Het prettige aan de positie van de commandite is dat hij in principe niet aansprakelijk is tegenover schuldeisers van de vennootschap. Het enige risico dat hij loopt is dat zijn investering teniet gaat. Echter, zodra de commandite bestuurshandelingen ten aanzien van de onderneming verricht, komt hier verandering in. Hij handelt dan eigenlijk als een beherend vennoot en is daarom net als de beherend vennoot hoofdelijk aansprakelijk voor alle schulden en verbintenissen van de vennootschap (art. 20 lid 2 en 21 Wetboek van Koophandel, hierna: Wvk).

Een zware sanctie dus, want normaal gesproken loopt de commandite alleen het risico dat zijn inbreng (financiering) teniet gaat. De ratio van deze sanctie is dat misbruik door commanditaire vennoten, van hun riante positie als niet-aansprakelijke vennoot, moet worden tegengegaan. Stel dat de commandite allerlei verplichtingen namens de vennootschap aangaat, dan is het onredelijk als hij daarna zich beroept op de bescherming die hem als commandite toekomt.

Wat nu als de tegenpartij van de commandite daadwerkelijk wist dat deze niet als beherend vennoot, maar als commandite optrad?

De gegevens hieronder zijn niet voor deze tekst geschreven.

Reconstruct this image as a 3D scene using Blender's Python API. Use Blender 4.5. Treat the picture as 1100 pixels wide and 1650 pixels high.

Dan ligt misbruik minder in de rede. Volgens het zogenoemde Walvius-arrest uit 1942 (NJ 1943/201) maakt dat echter geen verschil. Naar vaste rechtspraak sinds het Walvius-arrest wordt art. 20 lid 2 in samenhang met 21 WvK zo uitgelegd dat voor de toepassing ervan niet relevant is of de wederpartij van de commanditaire vennootschap wist dat hij met een commanditaire vennoot handelde en dus wist dat deze slechts tot het bedrag van zijn inbreng aansprakelijk is.

In het arrest van 29 mei 2015 komt de Hoge Raad terug op deze regel. Om tot de conclusie te komen dat de commandite hoofdelijk aansprakelijk is op grond van art. 21 WvK moet hem volgens de Hoge Raad namelijk wel iets te verwijten zijn. Daarbij kan ook van belang zijn of de tegenpartij van de commanditaire vennootschap wist dat hij met een commanditaire vennoot te maken had.

De les van het arrest is dat commanditaire vennoten er goed aan doen om te allen tijde aan de buitenwereld duidelijk te maken dat zij ’en commandite’ optreden. Dat kan immers doorslaggevend zijn mochten zij ooit aansprakelijk worden gesteld.